The clever modernizer would deal with the challenges presented by acceleration by concentrating on those cultural goods that form the bedrock and stabilizers of our culture and are becoming increasingly rare and increasingly valuable. When changes take place so rapidly, there needs to be a nucleus that guarantees identity. It is precisely in order to withstand the pressure of acceleration that we need to behave independently of it. Economic life needs steadfast, mature leadership personalities. But what about the majority of the population? It too needs continuity and identity. It needs the communal structure provided by life both in and as a community with values that bind the community together. It is therefore very much in the interests of the economy that there be a public education system working on a compensatory level independent of daily market concerns. A public education system and the economy can only complement each other if they are not mutually contingent. There is a useful lesson in the division of labor to be learnt here.

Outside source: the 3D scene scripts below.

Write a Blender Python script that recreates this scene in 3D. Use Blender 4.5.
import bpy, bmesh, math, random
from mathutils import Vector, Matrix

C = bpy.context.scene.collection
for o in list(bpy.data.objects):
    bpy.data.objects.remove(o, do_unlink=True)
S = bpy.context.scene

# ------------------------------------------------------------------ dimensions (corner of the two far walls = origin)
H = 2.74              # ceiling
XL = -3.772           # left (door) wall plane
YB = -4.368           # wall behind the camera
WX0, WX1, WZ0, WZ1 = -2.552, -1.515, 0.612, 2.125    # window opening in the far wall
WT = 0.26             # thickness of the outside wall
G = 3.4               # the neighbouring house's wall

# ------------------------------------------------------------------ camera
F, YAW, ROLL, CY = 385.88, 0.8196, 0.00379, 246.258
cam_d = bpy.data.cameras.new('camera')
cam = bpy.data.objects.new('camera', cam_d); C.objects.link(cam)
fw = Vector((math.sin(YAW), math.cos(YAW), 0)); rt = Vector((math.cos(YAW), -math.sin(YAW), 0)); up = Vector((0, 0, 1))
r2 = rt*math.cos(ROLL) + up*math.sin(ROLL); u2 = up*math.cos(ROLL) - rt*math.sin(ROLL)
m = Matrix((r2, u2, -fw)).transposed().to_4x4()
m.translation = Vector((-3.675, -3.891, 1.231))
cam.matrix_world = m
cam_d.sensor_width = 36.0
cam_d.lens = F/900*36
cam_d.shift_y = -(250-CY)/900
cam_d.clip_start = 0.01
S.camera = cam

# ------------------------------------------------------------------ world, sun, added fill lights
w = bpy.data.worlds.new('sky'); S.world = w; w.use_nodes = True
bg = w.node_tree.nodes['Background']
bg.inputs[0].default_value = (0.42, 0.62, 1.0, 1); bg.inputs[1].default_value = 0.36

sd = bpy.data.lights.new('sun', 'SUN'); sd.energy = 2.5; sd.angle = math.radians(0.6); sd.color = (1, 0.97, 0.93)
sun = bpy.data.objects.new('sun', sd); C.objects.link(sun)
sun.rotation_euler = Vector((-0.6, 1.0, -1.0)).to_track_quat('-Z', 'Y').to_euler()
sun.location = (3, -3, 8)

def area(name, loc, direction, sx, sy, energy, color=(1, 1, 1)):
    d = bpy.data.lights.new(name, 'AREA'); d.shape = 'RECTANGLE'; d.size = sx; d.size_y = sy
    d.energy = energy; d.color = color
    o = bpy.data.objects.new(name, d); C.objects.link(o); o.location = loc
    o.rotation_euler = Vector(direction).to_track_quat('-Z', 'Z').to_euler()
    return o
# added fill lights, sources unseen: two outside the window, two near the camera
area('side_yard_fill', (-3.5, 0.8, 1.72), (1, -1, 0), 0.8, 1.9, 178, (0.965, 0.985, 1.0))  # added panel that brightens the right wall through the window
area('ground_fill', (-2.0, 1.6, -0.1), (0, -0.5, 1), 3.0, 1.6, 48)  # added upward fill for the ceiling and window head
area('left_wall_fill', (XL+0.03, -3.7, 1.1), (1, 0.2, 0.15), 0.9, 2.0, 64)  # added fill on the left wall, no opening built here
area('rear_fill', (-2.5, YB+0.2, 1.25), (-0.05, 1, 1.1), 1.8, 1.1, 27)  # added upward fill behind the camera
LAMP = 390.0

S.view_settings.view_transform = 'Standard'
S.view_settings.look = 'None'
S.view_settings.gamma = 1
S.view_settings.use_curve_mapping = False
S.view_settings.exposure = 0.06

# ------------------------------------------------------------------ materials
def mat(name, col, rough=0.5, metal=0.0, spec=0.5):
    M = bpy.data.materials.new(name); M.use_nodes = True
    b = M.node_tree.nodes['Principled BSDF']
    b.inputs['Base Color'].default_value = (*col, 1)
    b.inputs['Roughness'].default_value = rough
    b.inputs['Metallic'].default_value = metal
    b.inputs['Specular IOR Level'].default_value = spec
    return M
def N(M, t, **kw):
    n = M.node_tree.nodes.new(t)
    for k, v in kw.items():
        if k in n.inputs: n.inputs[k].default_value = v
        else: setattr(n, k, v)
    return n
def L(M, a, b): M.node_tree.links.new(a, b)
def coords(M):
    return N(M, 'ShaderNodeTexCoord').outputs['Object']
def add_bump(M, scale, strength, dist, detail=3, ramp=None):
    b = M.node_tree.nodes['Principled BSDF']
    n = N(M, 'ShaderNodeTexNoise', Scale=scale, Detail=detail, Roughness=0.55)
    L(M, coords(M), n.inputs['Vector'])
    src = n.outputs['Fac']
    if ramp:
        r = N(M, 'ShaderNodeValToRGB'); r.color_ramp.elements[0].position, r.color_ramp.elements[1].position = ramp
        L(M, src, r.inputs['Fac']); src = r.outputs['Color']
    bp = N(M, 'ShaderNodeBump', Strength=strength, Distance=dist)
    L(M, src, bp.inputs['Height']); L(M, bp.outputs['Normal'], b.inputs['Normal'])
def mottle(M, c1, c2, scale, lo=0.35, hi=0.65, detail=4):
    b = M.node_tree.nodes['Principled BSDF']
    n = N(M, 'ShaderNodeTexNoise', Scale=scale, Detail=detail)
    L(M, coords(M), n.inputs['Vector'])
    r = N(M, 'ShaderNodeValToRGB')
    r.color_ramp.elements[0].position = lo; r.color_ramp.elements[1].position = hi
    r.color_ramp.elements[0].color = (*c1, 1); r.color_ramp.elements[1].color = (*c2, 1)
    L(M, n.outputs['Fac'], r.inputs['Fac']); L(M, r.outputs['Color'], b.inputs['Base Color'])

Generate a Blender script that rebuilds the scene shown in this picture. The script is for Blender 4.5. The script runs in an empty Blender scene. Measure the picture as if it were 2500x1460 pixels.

An economy that needs to earn money in the short-term is not in a position to take into account everything it will need in the long-term. That is why schools and universities are in a position to help the employment system by providing an education that serves to sharpen the collective memory of a cultural identity and encourages continuity. The Sabbath-paradox has shown that in some cases, instruction in music, art and literature, even in Latin and Greek have more long-term uses for the economy than a schooling in business studies precisely because of the unspecific diversity they stand for. We need to set aside time, subjects and spaces in our schools for the pursuits proper to the Sabbath-day – they are islands of reflection and self-awareness that widen our horizons. In the long-term, they also serve the employment system. Their biggest contribution, however, is to living a fuller life.

If we respond to the new threat of a new kind of economistic-functionalistic totalitarianism by calling upon the traditions of the monotheistic Sabbath-tradition, if we realize how eminently topical the trans-functionalistic forces of our Christian heritage are, we are not anti-modernists casting scorn on the New Economy. On the contrary, by demonstrating that life and not the return on investment is our top priority, we can prove our extrinsical usefulness for the economy.

Let’s leave the considerations on adroit functionalism behind us now, as we come to an end. There is a knowledge that signifies more than knowing "about" or "how to"! I have always been impressed by Kant’s term of "disinterested pleasure". By observing the world around me not with a view to gaining control of it but gaining pleasure from it, I am able to feel my affinity with its creator. We have a distant memory of an old story, in which there was a tree, the tree of good and bad knowledge. We no longer inhabit the Garden of Eden – and we need to remember this. But we would still like to know what it’s fruit tastes like – a foretaste, that’s all we would need to get an inkling of divine pleasure. I am convinced that for this too, there is a time.